There’s different ways we worked on it but we always pencil the dialogue first on however many pages we have.  We don’t do any inking to begin with and then we each pencil our own character and we pass it back and forth, and then we each do our writing in ink, usually with a Rapidograph, and then we do our drawing, usually with a crow quill.  We each do ourselves and we pass the page back and forth.  I do some backgrounds; Robert does more backgrounds because he’s faster and does it much better.  I can’t draw cars or anything like that.  So if there are any cars or buildings, he gets stuck doing that.  If there are other characters, we take turns drawing them.

We have a pretty efficient way of doing it.  It’s tough to do very tight penciling because sometimes where one person touches the other or melts one into the other, you have to be careful.  Otherwise it doesn’t seem very complicated anymore to do that.

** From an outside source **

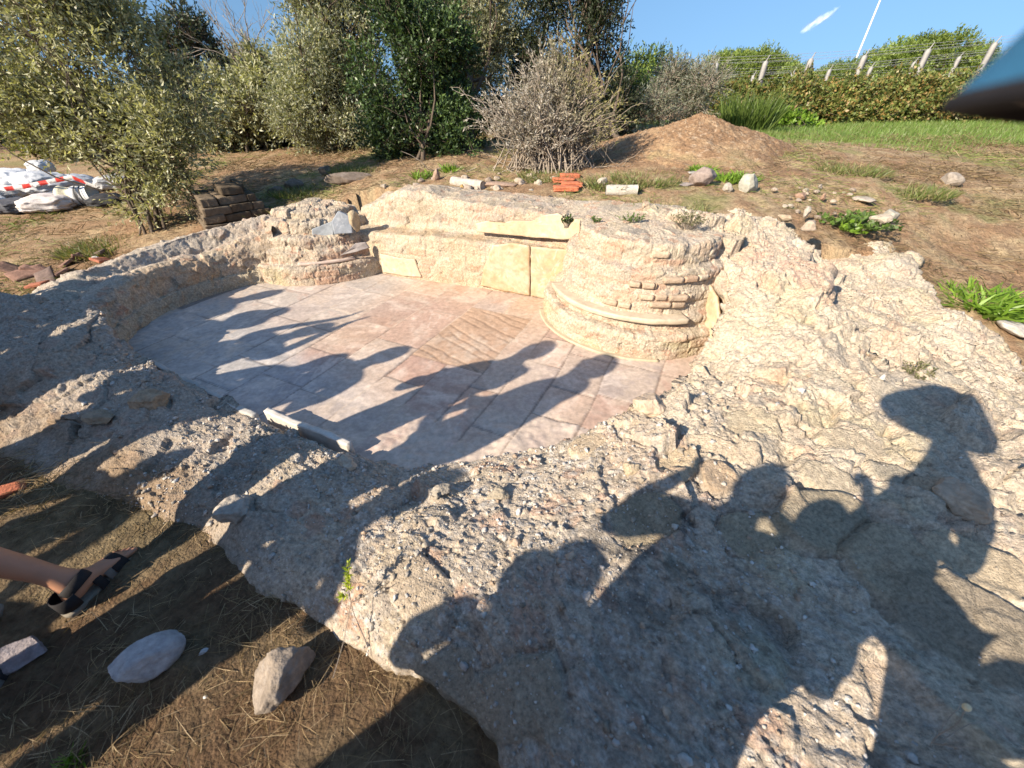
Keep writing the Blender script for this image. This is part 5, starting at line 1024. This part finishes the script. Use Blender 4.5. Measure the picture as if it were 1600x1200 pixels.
        for k, (off, ln, r) in enumerate(((-.030*q,.062,.0135),(-.008*q,.060,.0095),(.010*q,.052,.009),(.026*q,.043,.0085),(.040*q,.033,.008))):
            p1 = bl+fs*off*sc+fd*.022*sc; p1[2] = bl[2]-.004; p2 = bl+fs*off*1.1*sc+fd*ln*sc; p2[2] = bl[2]-.010
            n0 = len(P); P += [p1, p2]; R += [r*sc, r*.85*sc]; Eg += [(ix['ball'+s], n0), (n0, n0+1)]
    skin_obj('body', P, Eg, R, M_SKIN, o, ix['pelvis'])
    g = lambda n: J[n]
    mid = lambda a, b, t: J[a]*(1-t)+J[b]*t
    # shirt and shorts follow the body
    Ps = [mid('pelvis','waist',-.1), g('waist'), g('chest'), g('neck0')]; Rs = [(.158,.125),(.155,.12),(.172,.128),(.082,.075)]; Es = [(0,1),(1,2),(2,3)]
    for s in 'lr':
        n0 = len(Ps); Ps += [g('shoulder'+s), g('uparm'+s), mid('uparm'+s,'elbow'+s,.45)]; Rs += [.074, .068, .066]; Es += [(3, n0), (n0, n0+1), (n0+1, n0+2)]
    skin_obj('shirt', Ps, Es, [tuple(sc*q for q in r) if isinstance(r, tuple) else r*sc for r in Rs], cloth('shirt_cloth', shirt), o)
    Ps = [mid('pelvis','waist',.2), mid('pelvis','waist',-.25)]; Rs = [(.148,.115),(.152,.125)]; Es = [(0,1)]
    for s in 'lr':
        n0 = len(Ps); Ps += [g('hip'+s), g('thigh'+s), mid('thigh'+s,'knee'+s,.7)]; Rs += [.104, .098, .09]; Es += [(1, n0), (n0, n0+1), (n0+1, n0+2)]
    skin_obj('shorts', Ps, Es, [tuple(sc*q for q in r) if isinstance(r, tuple) else r*sc for r in Rs], cloth('shorts_cloth', shorts), o)
    c = g('face'); V, Fc = ICO[4]
    for q in (-1, 1):                             # eyes, hair
        raw_mesh('eye', V[:0] if False else ICO[3][0]*.0125*sc+c+np.array((q*.032, .083, .0))*sc, ICO[3][1], M_EYE, o)
    m_ = V[(V[:,2] > -.35)]; Hq = V*np.array((.088,.104,.10))*sc*(1+.05*fbm(V, 5, 3, 7))[:,None]; Hq[:,1] -= .014*sc; kp = [f for f in Fc if not any((V[i,1] > .35 and V[i,2] < .45) or V[i,2] < -.55 for i in f)]
    raw_mesh('hair', Hq+c+np.array((0, 0, .015*sc)), np.array(kp), cloth('hair', hair), o)
    if hat is not None: hatter(o, c, hat, sc, **(hatk or {}))
    for s, q in (('l', -1), ('r', 1)): sandal(o, J, s, q, sc)
    return o, J
M_EYE = surf('eye_white', (.7,.68,.65), .25, .5, .02, 5, 0)
M_SANDAL = surf('sandal_strap', (.022,.02,.021), .8, .25, .2, 40, .3, 90, .003); M_FELT = surf('sandal_felt', (.16,.14,.12), .9, .1, .2, 40, .3, 90, .003); M_SOLE = surf('sandal_sole', (.20,.175,.14), .85, .2, .2, 30, .3, 60, .003)
def hatter(o, c, colr, sc, brim=.185, drop=.045, deep=False, tilt=(0., 0.), up=.03, off=(0, 0), mesh_lining=(.24,.185,.15)):
    n = 72; th = np.linspace(0, 2*math.pi, n, endpoint=False)
    out = [(0,.135),(.04,.133),(.075,.122),(.095,.10),(.105,.06),(.108,.02),(.113,.0),(.113+.15*(brim-.113),-.24*drop),(.113+.55*(brim-.113),-.66*drop),(brim,-drop)]
    inn = [(brim-.002,-drop-.005),(.111+.55*(brim-.113),-.66*drop-.006),(.111+.15*(brim-.113),-.24*drop-.006),(.108,-.006),(.102,.02),(.10,.06),(.09,.095),(.07,.115),(.035,.126),(0,.128)]
    if deep:
        out = [(0,.10),(.06,.095),(.105,.075),(.13,.04),(brim-.075,-drop+.105),(brim-.045,-drop+.075),(brim-.024,-drop+.045),(brim-.010,-drop+.02),(brim,-drop)]
        inn = [(brim-.002,-drop-.004),(brim-.015,-drop+.018),(brim-.03,-drop+.042),(brim-.052,-drop+.07),(brim-.082,-drop+.098),(.122,.035),(.098,.068),(.055,.088),(0,.092)]
    R = np.array(Matrix.Rotation(tilt[0], 3, 'X')@Matrix.Rotation(tilt[1], 3, 'Y'))
    def lathe(pr, nm, mat, par):
        pr = resample(np.array([(a, b, 0) for a, b in pr]), 26); P = np.zeros((n, 26, 3)); P[...,0] = np.cos(th)[:,None]*pr[None,:,0]; P[...,1] = np.sin(th)[:,None]*pr[None,:,0]*1.12; P[...,2] = pr[None,:,1]+np.sin(3*th+1)[:,None]*.05*np.clip(pr[None,:,0]-.11, 0, 1)
        P = (P.reshape(-1, 3)*sc)@R.T+c+np.array((off[0], off[1], up)); return raw_mesh(nm, P, grid_faces(n, 26, True), mat, par)
    h = lathe(out, 'hat', cloth('hat_cloth', colr), o); lathe(inn, 'lining', cloth('hat_lining', mesh_lining), h)
    lathe([(brim-.005,-drop+.003),(brim+.002,-drop),(brim+.0025,-drop-.005),(brim-.005,-drop-.007),(brim-.005,-drop+.003)], 'hem', cloth('hat_hem', (.02,.018,.02)), h)
def sandal(o, J, s, q, sc):
    an = J['ankle'+s]; hl = J['heel'+s]; bl = J['ball'+s]; d = bl-hl; d[2] = 0; L = np.linalg.norm(d); d /= L; sd = np.array((d[1], -d[0], 0)); zb = min(hl[2], bl[2])-.036*sc
    pr = [(-.045,0),(-.04,.024),(-.015,.034),(.04,.034),(.10,.038),(.15,.045),(.19,.047),(.225,.040),(.25,.022),(.258,0)]
    pr = [(a*sc, b*sc) for a, b in pr]; outl = resample(np.array([(a, b, 0) for a, b in pr]+[(a, -b, 0) for a, b in pr[::-1]]), 60)[:-1]
    rings = []
    for z, k in ((0,0),(0,.97),(.004,1),(.016,1),(.02,.97),(.02,0)):
        rings.append(hl+d*(.10+(outl[:,:1]-.10)*k)+sd*outl[:,1:2]*k+np.array((0,0,1.))*(zb-hl[2]+z*sc))
    P = np.stack(rings, 1).reshape(-1, 3); g = raw_mesh('sandal', P, grid_faces(59, 6, True), M_SOLE, o)
    def strap(cpos, up, w, r, mat, a0=-.1, a1=math.pi+.1, tx=d, nm='strap', flat=1.0):
        a = np.linspace(a0, a1, 26); cs = np.stack([np.cos(a), np.sin(a)], 1); G = []
        for rr_, ww in ((r, -w/2), (r+.004, -w/2), (r+.005, 0), (r+.004, w/2), (r, w/2)):
            G.append(cpos+sd*cs[:,:1]*rr_*sc*flat+up*cs[:,1:]*rr_*sc+tx*ww*sc)
        raw_mesh(nm, np.stack(G, 1).reshape(-1, 3), grid_faces(26, 5), mat, g)
    zu = np.array((0, 0, 1.)); fl = lambda t: hl+d*(t*sc)+zu*(zb-hl[2]+.015*sc)
    strap(fl(.165), zu*1.18, .055, .043, M_SANDAL, flat=1.07); strap(fl(.125), zu*1.35, .03, .042, M_FELT, flat=1.02); strap(fl(.085), zu*1.75, .032, .041, M_SANDAL)
    t = J['shin'+s]-an; t /= np.linalg.norm(t); 
    a = np.linspace(0, 2*math.pi, 40, endpoint=False); x_ = np.cross(t, d); x_ /= np.linalg.norm(x_); y_ = np.cross(x_, t)
    G = [an+t*((zz-.005)*sc)+(x_*np.cos(a)[:,None]*.040+y_*np.sin(a)[:,None]*.046)*sc*k for zz, k in ((-.02,1.02),(-.018,1.12),(0,1.14),(.018,1.12),(.02,1.02))]
    raw_mesh('ankle_strap', np.stack(G, 1).reshape(-1, 3), grid_faces(40, 5, True), M_SANDAL, g)
    hp = hl+zu*(.02*sc)
    G = [hp+zu*(zz*sc)+(sd*np.cos(b_)[:,None]*.037-d*np.sin(b_)[:,None]*.040)*sc*k for b_ in [np.linspace(-.2, math.pi+.2, 24)] for zz, k in ((-.03,1),(-.03,1.1),(0,1.12),(.035,1.1),(.035,1))]
    raw_mesh('heel_cup', np.stack(G, 1).reshape(-1, 3), grid_faces(24, 5), M_SANDAL, g)
FACE = -math.radians(50)
def under(tip_px, tip_z, htop):                   # foot of an upright figure whose top throws its shadow on that pixel
    p = U(*tip_px, tip_z); t = (htop-tip_z)/math.sin(SUN_EL); q = p-np.array(SDIR)*t
    return float(q[0]), float(q[1])
def at_ground(x, y): return (x, y, float(gz(x, y)[0])+.015)
def person_h(tip, tz, h, label, **k):
    x, y = under(tip, tz, h-.05); return person(at_ground(x, y), k.pop('face', FACE), label, h=h, **k)
ARMS_UP = {'uparmr':(.20,.12,1.34),'elbowr':(.22,.22,1.30),'forer':(.16,.30,1.40),'wristr':(.09,.33,1.52),'palmr':(.07,.34,1.58),'uparml':(-.20,.12,1.34),'elbowl':(-.22,.22,1.30),'forel':(-.16,.30,1.40),'wristl':(-.09,.33,1.52),'palml':(-.07,.34,1.58)}
HIPS = {'uparmr':(.25,-.04,1.27),'elbowr':(.36,-.08,1.16),'forer':(.29,-.02,1.08),'wristr':(.20,.02,1.0),'palmr':(.16,.05,.98)}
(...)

Who’s your audience?  Is it the same people, just older, or are you picking up new ones along the way?  When you do signings, who’s coming?
It’s surprised me.  There’s always a couple of old hippies, or a lot of old hippies, like us with piles of books who have been hanging in there for years; and then there’s young people--all kinds of different young people; and now there’s more third world people--all different nationalities of young kids who are interested in comics.  They teach comics in art schools.  You get these art students who want to draw comics.  A lot of those are coming. And sometimes, surprisingly, very straight people-- a couple of librarians here and there.  Kind of a weird mixture of people.

I just did a book signing at the Miami Book Fair and there were people from Long Island who grew up where I grew up that came.  That was really interesting.  And some other people that I had exercised with at the gym over the years.  Different odds and ends showed up, so that was a pretty interesting group.  But it’s a mixture, definitely.

What’s the gender mix like?
Half and half because a lot of women are interested in what I’m doing.